Stablecoins are no longer just tools for reducing volatility—they’re becoming key sentiment indicators in the crypto economy. Research suggests an inverse correlation between USDT balances on exchanges and Bitcoin’s price movements.

When USDT accumulates on exchanges, it often signals that buyers are loading up—anticipating upward price action. Conversely, when USDT leaves exchanges, it may indicate profit-taking or reduced short-term bullishness.

This dynamic gives traders an additional layer of insight beyond traditional technical analysis. By monitoring where USDT flows, one can gain early clues about market psychology and potential breakouts.


Frequently Asked Questions (FAQ)

What caused USDT to surpass XRP in market cap?

USDT’s rise was driven by continuous supply growth, strong demand for stable trading pairs, and increased usage during periods of market volatility and major events like the Bitcoin halving.

Is USDT safer than other stablecoins?

While no stablecoin is entirely risk-free, USDT maintains high liquidity and broad support across exchanges.
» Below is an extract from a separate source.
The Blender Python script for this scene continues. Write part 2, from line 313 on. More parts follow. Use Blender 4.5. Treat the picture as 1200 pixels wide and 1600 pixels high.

However, users should always consider transparency reports and reserve audits when evaluating risk.

Why does BTC/USDT dominate trading volume?

The BTC/USDT pair offers high liquidity, low slippage, and avoids reliance on traditional banking systems. It's especially popular in regions with restricted access to fiat on-ramps.

Can stablecoin movements predict Bitcoin price changes?

Yes—on-chain data shows that surges in exchange-based USDT often precede Bitcoin rallies, making it a useful leading indicator when combined with other metrics.

Are other stablecoins gaining ground on USDT?

While USDC and PAX are growing, especially in regulated environments, they still hold only about 4% market share each. USDT remains dominant with over 60% of total stablecoin trading volume.

What role do stablecoins play beyond trading?

They serve as savings vehicles in high-inflation economies, enable cross-border payments, power DeFi protocols, and provide accessible entry points into crypto without direct exposure to volatility.


Final Thoughts: The Rise of Digital Dollar Equivalents

The fact that a stablecoin now ranks as the third-largest cryptocurrency underscores a fundamental evolution in digital finance. Assets like USDT aren’t just placeholders—they’re active participants in shaping market dynamics.

As institutional interest grows and blockchain infrastructure improves, stablecoins will likely play an even larger role in both crypto-native and traditional financial systems. Their ability to combine stability with borderless transferability makes them uniquely positioned for long-term relevance.

Whether you're a day trader watching order books or an investor analyzing macro trends, understanding USDT flows, market cap shifts, and trading pair dominance is essential for navigating today’s crypto landscape.